Any analyst, even the most passionate, will agree that the ‘procés’ has gone badly so far in the judicial, political and, above all, economic spheres. Muñoz twice quotes a sentence by lawyer Xavier Melero on a TV3 programme: “The disruptive capacity of pro-independence is infinite and contrasts with its ineffectiveness”. Being realistic and compassionate, we can deduce that the management of the ‘procés’ has been very negative judging by the results. Once again, says the author, we are once again a dissatisfied and disunited nation, with no common strategy for our national future.
What has happened in Catalonia and Spain over the last ten years is irrational, judging by the apriorisms and emotions that have justified political actions in both Madrid and Barcelona. He is blunt with the Catalan socialists when he states that “the absence of critical thinking towards pro-independence, specifically the ‘procés’, on how it has developed on the part of non-sovereignty Catalanism, is also an irrational unknown”.
One miscalculation by Artur Mas was when he made very clear his intention to leave Spain in the certain hope that it would almost automatically become a new state in Europe. Without counting either on the Catalan social majority or, of course, as we have seen, on the hostility of the State to a part of its territory unilaterally breaking away from Spain. “I believe that independence, with its frivolity, has taken for granted that there is no other way out of the Spanish labyrinth than to leave Spain…. Couldn’t the serious possibility of a federal state in line with the Catalanist and republican tradition have been considered right from the start?
After seeing what has happened in recent times, “I dare to believe that the coordinates for a Catalan policy that is more profitable for this country must be more pragmatic than rhetorical”. Muñoz laments that Puigdemont and Torra are more concerned with keeping tensions high than with resolving the conflict. Candidate Laura Borràs has been very explicit in saying that “those who make agreements with non-independence parties are not working for independence”. The warning is directed at the ERC that Gabriel Rufián has spoken out in Congress and that has made possible the approval of Pedro Sánchez’s general state budgets. Independence, it is understood, takes precedence over social, health, economic or any other issue, with the result that divisions in Catalan society will increase and the possibilities of a pact with Spain will become more unaffordable.

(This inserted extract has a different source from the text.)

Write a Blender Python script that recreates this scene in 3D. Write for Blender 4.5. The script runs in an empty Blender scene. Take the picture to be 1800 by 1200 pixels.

The complexity and pluralism of Catalan society are difficult to manage. There are ERC voters, Puigdemont voters who will be picked up by Laura Borràs, those with non-independent Catalanist tendencies, those with diverse non-Catalanist affiliations and those who are clearly Spanishist. If we cannot find a common denominator to ask ourselves who we are, we could go down a step and look for the nexus of union between all of us in Catalanism. We must not find the ideal solution, which does not exist, but the best possible one.